I can get it rebuilt for maybe $2,000. It's the I/O drive,crane/a frame crap that bugs me. It's a new horizon,(or all time low). I know I can do it, it's the knowledge base in that field that bugs me.

Got any free time Bob?:rofl::rofl:
 
get a poontang

doesnt take long for all that rust to set in . old motor rebuild time .love my 225 hp mercury outboard.70 mph since 1986. passangers kinda freak out though .but i gotta have my fishin fun....mike needs a poontang (pontoon) party barge for his style imo so we can go kick it at the river :beer::beer:
 
always have a few hours to help out. i"ll check overtons for parts.
 
What drive is on it, alpha, bravo, or TRS?
If that's full of water too, you have a big fiberglass bathtub. Check it from the plug at the bottom, not the reservoir.
 
What drive is on it, alpha, bravo, or TRS?
If that's full of water too, you have a big fiberglass bathtub. Check it from the plug at the bottom, not the reservoir.
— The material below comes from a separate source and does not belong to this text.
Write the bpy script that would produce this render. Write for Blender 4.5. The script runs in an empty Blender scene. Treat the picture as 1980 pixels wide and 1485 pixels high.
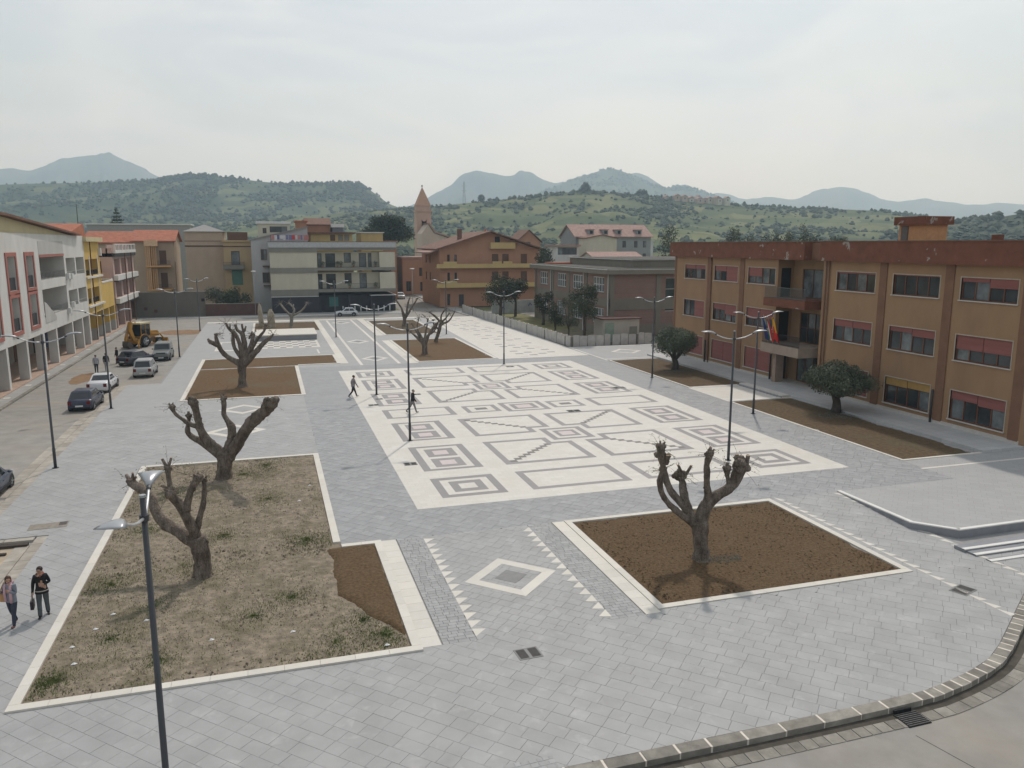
import bpy, bmesh, math, random
from mathutils import Vector, Matrix, noise
R = math.radians
PI = math.pi
scene = bpy.context.scene
C = scene.collection
random.seed(7)

# ------------------------------------------------------------------ camera, sky, sun, exposure
cd = bpy.data.cameras.new('camera'); cam = bpy.data.objects.new('camera', cd); C.objects.link(cam)
cam.location = (0, 0, 12); cam.rotation_euler = (R(90 - 10.05), 0, R(-17.08))
cd.sensor_width = 36; cd.lens = 36 * 1527 / 1980; cd.clip_end = 40000; cd.clip_start = 0.1
scene.camera = cam
SUN_EL, SUN_AZ = R(52), R(29)          # azimuth measured from +Y towards +X
world = bpy.data.worlds.new('World'); scene.world = world; world.use_nodes = True
nt = world.node_tree; nt.nodes.clear()
def N(t, kind, **kw):
    n = t.nodes.new(kind)
    for k, v in kw.items():
        if k.startswith('i_'):
            n.inputs[k[2:].replace('_', ' ')].default_value = v
        else:
            setattr(n, k, v)
    return n
wo = N(nt, 'ShaderNodeOutputWorld'); bg = N(nt, 'ShaderNodeBackground'); bg.inputs['Strength'].default_value = 0.10
sky = N(nt, 'ShaderNodeTexSky', sky_type='NISHITA', sun_disc=False, sun_elevation=SUN_EL, sun_rotation=SUN_AZ,
        air_density=1.6, dust_density=3.0, ozone_density=1.5, altitude=50)
# thin high veil of cloud over the whole sky, with soft streaks
tc = N(nt, 'ShaderNodeTexCoord'); mp = N(nt, 'ShaderNodeMapping'); mp.inputs['Scale'].default_value = (1.3, 2.6, 6.0)
mp.inputs['Rotation'].default_value = (0, 0, R(-25))
nz = N(nt, 'ShaderNodeTexNoise', i_Scale=1.3, i_Detail=7.0, i_Roughness=0.58, i_Distortion=0.6)
cr = N(nt, 'ShaderNodeMapRange'); cr.inputs['From Min'].default_value = 0.34; cr.inputs['From Max'].default_value = 0.68
cr.inputs['To Min'].default_value = 0.45; cr.inputs['To Max'].default_value = 1.0
mx = N(nt, 'ShaderNodeMix', data_type='RGBA'); mx.inputs['B'].default_value = (7.1, 7.45, 7.85, 1)
nt.links.new(tc.outputs['Generated'], mp.inputs['Vector']); nt.links.new(mp.outputs['Vector'], nz.inputs['Vector'])
nt.links.new(nz.outputs['Fac'], cr.inputs['Value']); nt.links.new(cr.outputs['Result'], mx.inputs['Factor'])
nt.links.new(sky.outputs['Color'], mx.inputs['A']); nt.links.new(mx.outputs['Result'], bg.inputs['Color'])
nz2 = N(nt, 'ShaderNodeTexNoise', i_Scale=2.0, i_Detail=6.0, i_Roughness=0.5, i_Distortion=1.2); nt.links.new(mp.outputs['Vector'], nz2.inputs['Vector'])
cr2 = N(nt, 'ShaderNodeMapRange'); cr2.inputs['From Min'].default_value = 0.35; cr2.inputs['From Max'].default_value = 0.65; nt.links.new(nz2.outputs['Fac'], cr2.inputs['Value'])
vm = N(nt, 'ShaderNodeMix', data_type='RGBA'); vm.inputs['A'].default_value = (6.1, 6.6, 7.2, 1); vm.inputs['B'].default_value = (7.7, 7.9, 8.05, 1)
nt.links.new(cr2.outputs['Result'], vm.inputs['Factor']); nt.links.new(vm.outputs['Result'], mx.inputs['B'])
nt.links.new(bg.outputs['Background'], wo.inputs['Surface'])
sd = bpy.data.lights.new('sun', 'SUN'); sd.energy = 2.1; sd.angle = R(2.0); sd.color = (1.0, 0.96, 0.90)
sun = bpy.data.objects.new('sun', sd); C.objects.link(sun)
sdir = Vector((math.sin(SUN_AZ) * math.cos(SUN_EL), math.cos(SUN_AZ) * math.cos(SUN_EL), math.sin(SUN_EL)))
sun.rotation_euler = (-sdir).to_track_quat('-Z', 'Y').to_euler(); sun.location = (20, 60, 80)
vs = scene.view_settings; vs.view_transform = 'Standard'; vs.look = 'None'; vs.exposure = 0.0; vs.gamma = 1.0
vs.use_curve_mapping = False
cy = scene.cycles; cy.use_denoising = True; cy.max_bounces = 8; cy.diffuse_bounces = 3; cy.glossy_bounces = 2
cy.transmission_bounces = 2; cy.volume_bounces = 4; cy.caustics_reflective = False; cy.caustics_refractive = False
cy.use_adaptive_sampling = True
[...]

Bravo. I'll check it today. Thanks
 
If not familiar, you may want to get a book. Lots of little stuff to set up.
You should remove the drive first. Engine has to be aligned properly when put back in anyway.
Worst case, after the drive is off and everything else loose and out of the way, trailer it to a place with a forklift, lift it out and into the back of your pickup. Same to put it back in. Forklift is faster and easier and I've got the overhead chainfall.